Repeat verbatim, and only, the lines of the data below, beginning at the line that contains "(.0001, .147)], n)" and stopping after the line that contains "return b.data('disc', glaze)".

____

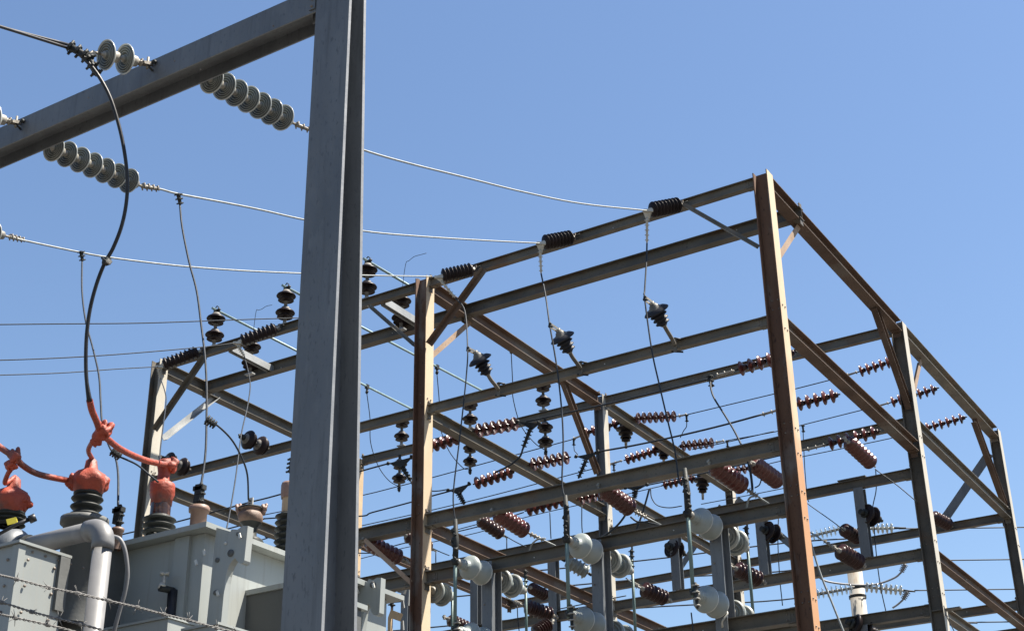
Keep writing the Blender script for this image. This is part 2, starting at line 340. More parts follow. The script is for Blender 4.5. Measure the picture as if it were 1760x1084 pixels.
# knee braces
def knee(p, q, m, side, w=.085, fl=False, up=Z, label=None):
    b = MB()
    if fl: b.hbeam(p, q, side, w*.7, w*1.1, .008, .008, m)
    else: b.angle(p, q, up, side, w, .01, m)
    o = b.build('brace', m, fr)
    if label: o['label'] = label
def fy(u, v, y=-.07): return Y_(u, v, y)
def fx(u, v, x): return X_(u, v, x)
knee(fy(352, 612), fy(266, 738), 'steel', X, .09)
knee(fx(372, 685, -12), fx(281, 757, -12), 'whitech', Z, .10, up=X)
knee(fy(831, 462), fy(737, 591), 'rustbeam', X, .09)
knee(fy(634, 528), fy(712, 596), 'steel', X, .06)
knee(fx(812, 556, -6.03), fx(742, 618, -6.03), 'rustlight', Z, .09, up=-X)
knee(fy(1172, 354), fy(1302, 428), 'steel', X, .065)
knee(fx(1377, 391, 0), fx(1338, 452, 0), 'rustlight', Z, .10, up=-X)
knee(fx(967, 652, -6.03), fx(1027, 812, -6.03), 'rustbeam', Y, .13, up=-X, fl=True)
knee(fx(1503, 528, 0), fx(1563, 700, 0), 'rustbeam', Y, .15, up=-X, fl=True)
knee(fx(1585, 622, 0), fx(1571, 688, 0), 'rustlight', Z, .09, up=-X)
knee(fx(1674, 722, 0), fx(1728, 870, 0), 'rustbeam', Y, .15, up=-X, fl=True)
knee(Y_(1694, 775, 12.1), Y_(1617, 887, 12.1), 'galv', X, .19, up=Y)
knee(Y_(1262, 862, 12.1), Y_(1362, 946, 12.1), 'galv', X, .16, up=Y)
knee(Y_(1236, 866, 12.1), Y_(1163, 976, 12.1), 'galv', X, .14, up=Y)
knee(Y_(624, 930, -.1), Y_(704, 1004, -.1), 'rustlight', X, .07)
# zinc channels bridging the two top beams, under the post insulators
def channel(u0, v0, u1, v1):
    a = Y_(u0, v0, .0); a.z = H0-.05; b_ = V((a.x, 1.27, a.z)); c = MB()
    c.hbeam(a+V((0, .062, 0)), b_, X, .13, .10, .012, .012, 'whitech'); c.build('channel', 'whitech', fr); return a.x
chx = [channel(392, 605, 0, 0), channel(528, 560, 0, 0), channel(655, 515, 0, 0)]
# upright posts of the switches (front, between F4 and F5) and plain uprights of the second row
PX = []
for (u, v) in ((845, 978), (1032, 944), (1235, 908)):
    p = Y_(u, v, 0); PX.append(p.x); b = MB()
    b.hbeam(V((p.x, 0, ZF5-1.6)), V((p.x, 0, ZF4+.03)), Y, .17, .27, .012, .01, 'galv', fm=lambda k: 'whitech' if k in (1, 5) else None)
    for z in (-.3, -.6, -1.1): b.bolt(V((p.x-.04, -.14, ZF4+z)), -Y, .012, .01, 'rbolt')
    b.build('upright', 'galv', fr)
UP = []
for (u, v) in ((1158, 882), (1305, 860), (1475, 826), (950, 925), (818, 960), (700, 975)):
    p = Y_(u, v, 6); UP.append(p.x); b = MB()
    b.hbeam(V((p.x, 6, ZR5-1.2 if u < 1000 else ZR4+.09)), V((p.x, 6, ZR3-.085)), Y, .17, .16, .012, .01, 'galv')
    for k in range(9): b.bolt(V((p.x-.07, 5.915, ZR3-.2-.12*k)), -Y, .009, .006, 'rbolt')
    b.build('upright', 'galv', fr)
for (u, v) in ((1480, 1048), (1290, 1090)):
    p = Y_(u, v, 6); b = MB(); b.hbeam(V((p.x, 6, ZR5-1.4)), V((p.x, 6, ZR5-.09)), Y, .2, .16, .012, .01, 'galv'); b.build('upright', 'galv', fr)
# gusset plates on top flanges, little roof plates at RD3
for (u, v) in ((1465, 822), (1625, 1046)): 
    p = Y_(u, v, 6); b = MB(); b.box(p+V((-.25, 0, -.015)), p+V((.25, 0, -.015)), .14, .02); b.build('gusset_plate', 'steel', fr)

# ================================================================ foreground gantry
YG = -10.353
gp = Y_(572, 0, YG); gb = Y_(512, 1084, YG); GX = (Y_(544, 0, YG).x+Y_(600.5, 0, YG).x)/2; GW = Y_(600.5, 0, YG).x-Y_(544, 0, YG).x
ga = thing('foreground_gantry', 'large smooth grey foreground column with a heavy beam coming from the left edge', 'steel gantry', V((GX, YG, 0)))
b = MB(); tz = 9.75
def rearY(z):   # rear flange leans away downwards
    t = (9.1-z)/5.0; return YG+.185+.155*t
z0, z1 = .3, tz; tf = .03
b.prism([(-GW/2, 0), (GW/2, 0), (GW/2, tf), (-GW/2, tf)], V((GX, YG, z0)), V((GX, YG, z1)), X, Y, fm=lambda i: 'sunedge' if i in (1, 3) else None)
ra, rb = rearY(z0), rearY(z1)
b.prism([(-GW/2, 0), (GW/2, 0), (GW/2, tf), (-GW/2, tf)], V((GX, ra, z0)), V((GX, rb, z1)), X, Y, fm=lambda i: 'sunedge' if i in (1, 3) else None)
# web
vs = [V((GX-.006, YG+tf, z0)), V((GX-.006, ra, z0)), V((GX-.006, rb, z1)), V((GX-.006, YG+tf, z1))]
b.add(vs+[v_+V((.012, 0, 0)) for v_ in vs], [[0, 1, 2, 3], [7, 6, 5, 4], [0, 4, 5, 1], [3, 2, 6, 7], [1, 5, 6, 2], [0, 3, 7, 4]])
b.box(V((GX, YG+.35, .02)), V((GX, YG+.35, .3)), 1.1, 1.3, Y, 'conc')
b.build('column', 'galv', ga)
zb = Y_(543, 16, YG+.0).z; zl = Y_(0, 257, YG).z; zbot = (zb+zl)/2; gh = .245; gd = .245
xe = GX-GW/2-.006
b = MB(); b.hbeam(V((-4.9, YG+gd/2+.004, zbot+gh/2)), V((xe, YG+gd/2+.004, zbot+gh/2)), Y, gh, gd, .014, .012)
for u, v in ((300, 105), (152, 168), (345, 120), (470, 45)): b.bolt(Y_(u, v, YG+.004), -Y, .006, .006, 'rbolt')
b.build('beam', 'galv', ga)['label'] = 'heavy grey beam with dark recessed underside'
b = MB(); b.box(V((xe-.06, YG-.006, zbot+gh/2)), V((xe+.0, YG-.006, zbot+gh/2)), .01, gh*.8, Z, 'galv')
for dz in (-.07, 0, .07): b.bolt(V((xe-.03, YG-.011, zbot+gh/2+dz)), -Y, .012, .012, 'rbolt')
b.build('splice_clip', 'galv', ga)
b = MB(); b.box(V((xe-.004, YG+.1, zbot-.02)), V((xe-.004, YG+.1, zbot+gh+.02)), .2, .008, Y); b.build('end_plate', 'galv', ga)

# ================================================================ shared insulator meshes (local +Z)
def disc_mesh(kind, capm, glaze, under, rim, mid, R=.115, n=36):
    b = MB(); s = R/.115
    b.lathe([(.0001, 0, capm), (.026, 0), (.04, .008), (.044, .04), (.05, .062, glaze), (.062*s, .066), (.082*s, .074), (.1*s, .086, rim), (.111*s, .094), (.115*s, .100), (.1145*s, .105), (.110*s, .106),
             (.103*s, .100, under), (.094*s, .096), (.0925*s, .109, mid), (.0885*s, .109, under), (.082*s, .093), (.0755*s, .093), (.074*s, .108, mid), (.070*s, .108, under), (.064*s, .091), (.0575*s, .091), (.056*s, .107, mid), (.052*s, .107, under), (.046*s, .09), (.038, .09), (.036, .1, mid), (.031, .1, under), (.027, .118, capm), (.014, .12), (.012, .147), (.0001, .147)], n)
    return b.data('disc', glaze)
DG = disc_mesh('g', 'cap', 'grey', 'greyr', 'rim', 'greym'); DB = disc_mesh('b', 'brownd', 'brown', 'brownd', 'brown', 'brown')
def rod_mesh(n, r, core, L, m, capm, cap=.07, taper=0, alt=0):
    b = MB(); pr = [(.0001, 0, capm), (.03, 0), (.035, cap*.9, m), (core, cap, m)]; st = (L-2*cap)/n
    for i in range(n):
        z = cap+st*i; rr = r*(1-taper*i/n)*(1-(alt if i % 2 else 0))
        pr += [(core, z+st*.05), (rr*.75, z+st*.28), (rr*.97, z+st*.48), (rr, z+st*.58), (rr*.97, z+st*.66), (rr*.7, z+st*.72), (core*1.02, z+st*.86)]
    pr += [(core, L-cap, m), (.035, L-cap*.9, capm), (.03, L), (.0001, L)]
    b.lathe(pr, 28); return b.data('sheds', m)
DARKROD = rod_mesh(8, .125, .088, .62, 'dark', 'alum', .05); BRROD = rod_mesh(7, .132, .095, .80, 'brown', 'cap', .05); BRRODD = rod_mesh(6, .122, .08, .62, 'brownd', 'cap', .06)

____

- _Worked solution_:
             (.103*s, .100, under), (.094*s, .096), (.0925*s, .109, mid), (.0885*s, .109, under), (.082*s, .093), (.0755*s, .093), (.074*s, .108, mid), (.070*s, .108, under), (.064*s, .091), (.0575*s, .091), (.056*s, .107, mid), (.052*s, .107, under), (.046*s, .09), (.038, .09), (.036, .1, mid), (.031, .1, under), (.027, .118, capm), (.014, .12), (.012, .147), (.0001, .147)], n)
    return b.data('disc', glaze)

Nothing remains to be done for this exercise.